The European Council on Foreign Relations

What would Thatcher do?

We're all back at work after our latest annual Council meeting, which took place last week in Warsaw. We all stayed at the splendid art nouveau Hotel Bristol, which goes back to 1900 and, following  renovation after the end of the Cold War, was re-opened in 1993 by Margaret Thatcher (a plaque in the lobby commemorates her visit).

As a result, the Iron Lady - a popular figure in Poland, as in much of the rest of Central and Eastern Europe - was on my mind during the few days we spent in Warsaw. As I sat listening to our Council members discuss the euro crisis, and in particular the British government's response to it (see point 3 of Gideon Rachman's blog post on Friday), I found myself thinking: What would Thatcher do?

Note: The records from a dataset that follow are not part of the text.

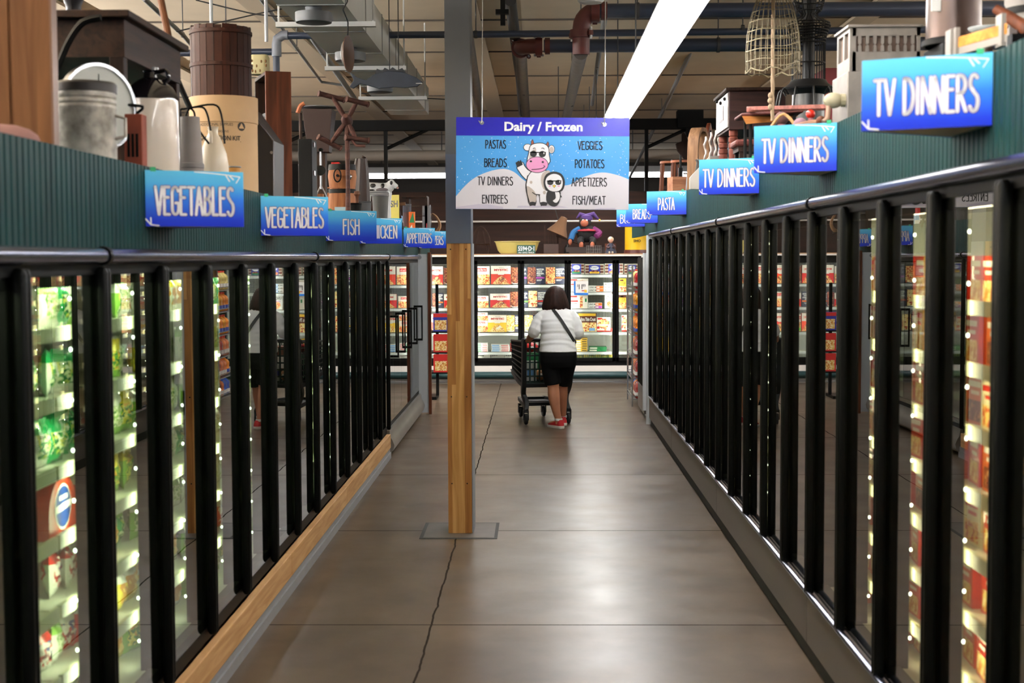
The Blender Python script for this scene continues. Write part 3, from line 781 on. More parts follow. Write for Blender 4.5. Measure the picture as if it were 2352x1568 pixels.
dept_sign(1, 17.25, 'BUNS', .56, 'blue BUNS sign, farthest on the right, half hidden', .42)

# ================================================================== hanging Dairy / Frozen sign
SW, SH = 1.137, .60
t = thing('hanging_sign', 'large hanging Dairy / Frozen sign with a cartoon cow and penguin', 'sign', P(1047, 479.5, 9.4))
t.rotation_euler = (0, .0105, 0)
def sx(cx): return (cx - 113) / 1630.0 * SW
def sz(cy): return (992 - cy) / 855.0 * SH
def sp(pts): return [(sx(a), sz(b)) for a, b in pts]
def oval(cx, cy, rx, ry, n=22): return [(cx + rx * math.cos(2 * PI * i / n), cy + ry * math.sin(2 * PI * i / n)) for i in range(n)]
MB().box(0, SW, 0, .006, 0, SH).build('board', mat('sign_sky', (70, 154, 222), .32), t, smooth=0)
m = MB(); m.box(0, SW, -.0006, 0, sz(308), SH); m.build('header_band', mat('sign_indigo', (34, 30, 170), .22), t, smooth=0)
m = MB()
hill = smooth_pts([(113, 875), (200, 775), (300, 695), (430, 640), (560, 617), (660, 645), (770, 730), (900, 765), (1060, 765), (1180, 762), (1280, 705), (1400, 660), (1510, 645), (1640, 670), (1742, 707)], 4, False)
m.flat(sp(hill + [(1742, 991), (113, 991)]), -.0006, 0)
m.flat(sp([(113, 991), (113, 975), (330, 945), (430, 950), (560, 970), (560, 991)]), -.001, 1); m.flat(sp([(700, 960), (1080, 955), (1180, 975), (690, 978)]), -.001, 1)
m.flat(sp([(1380, 991), (1480, 978), (1620, 976), (1620, 991)]), -.001, 1)
m.build('snow_hill', [mat('sign_snow', (216, 212, 220), .32), mat('sign_snow_shade', (196, 190, 208), .32)], t, smooth=0)
m = MB()
for i in range(230):
    cx, cy = rnd.uniform(125, 1730), rnd.uniform(320, 820)
    top = 617 + abs(cx - 560) ** 1.55 * .02 if cx < 820 else 640 + abs(cx - 1510) ** 1.5 * .02
    if cy > top - 8 and cy > 600: continue
    m.flat(sp(oval(cx, cy, *(2 * [rnd.choice((2, 2.5, 3, 4.5))]), 6)), -.0006)
m.build('snowflake_dots', SWHITE, t, smooth=0)
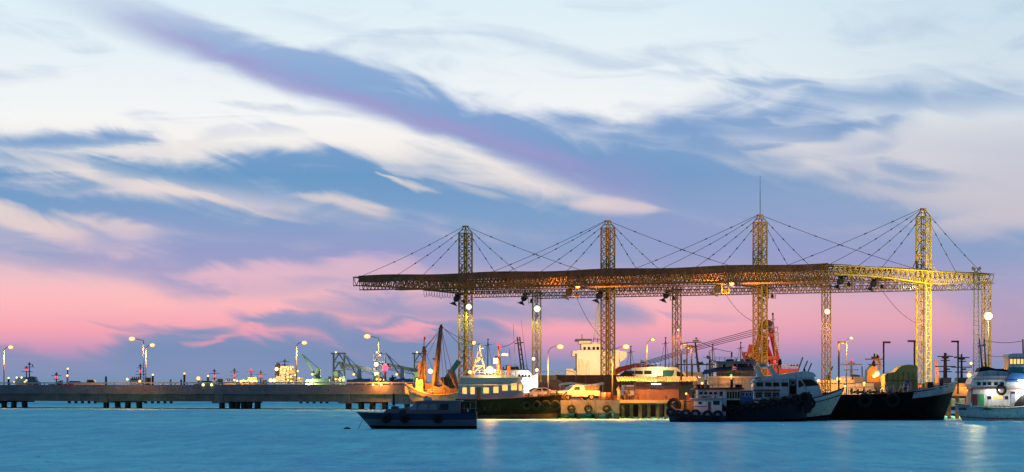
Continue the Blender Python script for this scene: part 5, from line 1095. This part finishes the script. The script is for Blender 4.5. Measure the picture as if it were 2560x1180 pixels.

It’s a particularly interesting question right now because we are currently seeing one of Thatcher's fears becoming a reality: the emergence of a German-dominated Europe. Famously, both Thatcher and President François Mitterrand feared German reunification would create a Germany that would be too powerful. But Mitterrand thought the introduction of a single European currency could help control Germany; Thatcher, on the other hand, believed it would only increase German power in Europe. It is now starting to look as if history has proved Thatcher right in this respect.

The Cameron government, which has largely stayed out of the crisis (e.g. by refusing to contribute to the European Financial Stability Facility) and says it will use any change to the European treaties as an opportunity to repatriate powers, probably thinks it is responding to the euro crisis in a Thatcherite way. No doubt the even more radical Conservative eurosceptics who last month defied a three-line whip to vote for a referendum on British membership of the EU also believe they are acting as Thatcher would have done under the circumstances. Maybe they're right.

However, I wonder whether there is also another possibility. After all, Thatcher's political hero was Winston Churchill, who took a long view of British history. For 200 years, the aim of British foreign policy in Europe was to prevent the emergence of a dominant continental European power; it sought to maintain a balance of power on the continent by supporting the weaker powers and in particular smaller countries (especially the Low Countries) against France and, after 1871, Germany. At moments when this equilibrium broke down, Britain reluctantly intervened. 1939 was such a moment, in which Churchill played a decisive role.

Of course, 2011 is not 1939. The German Europe that is now emerging through the EU rather than through military conquest is very different from that of the 1930s – as I have argued elsewhere, Germany is now a “geo-economic power” rather than a great power. Nevertheless, Britain's national interests could now be directly threatened if it is left out as the EU presses ahead with greater integration, as Chancellor of the Exchequer George Osborne has urged it to. In some ways, Germany’s economic interests could be more aligned with those of the UK than France, as my colleague Nicholas Walton suggested in this blog post yesterday. However, Germany’s Christian Democrats seem determined to press ahead with a financial transaction tax that would directly impact the City even if it is only adopted by the eurozone 17.

So is it possible that, with Churchill in mind, Thatcher might have argued that, at a moment like this, Britain could not detach itself further from Europe but rather should pursue a more forward-leaning European policy in order to protect its national interests?

1 comments

HampsteadOwl 18th November 2011 at 09:11am

What a very disappointing post.

Having raised the question, you fail to answer it, except to postulate that Mrs Thatcher might have adopted a more “forward-leaning European policy”, whatever that is supposed to mean.

This is the sort of phrase that Mrs Thatcher would hate, comparable to the “heart of Europe” aspiration that landed her successor John Major in so much trouble with Eurosceptics. It sounds sensible (who wants to pursue a backward-leaning policy?) but is devoid of intellectual rigour or examination of the consequences. Admirable ambition lacking in exegesis is what has landed Europe in its current mess.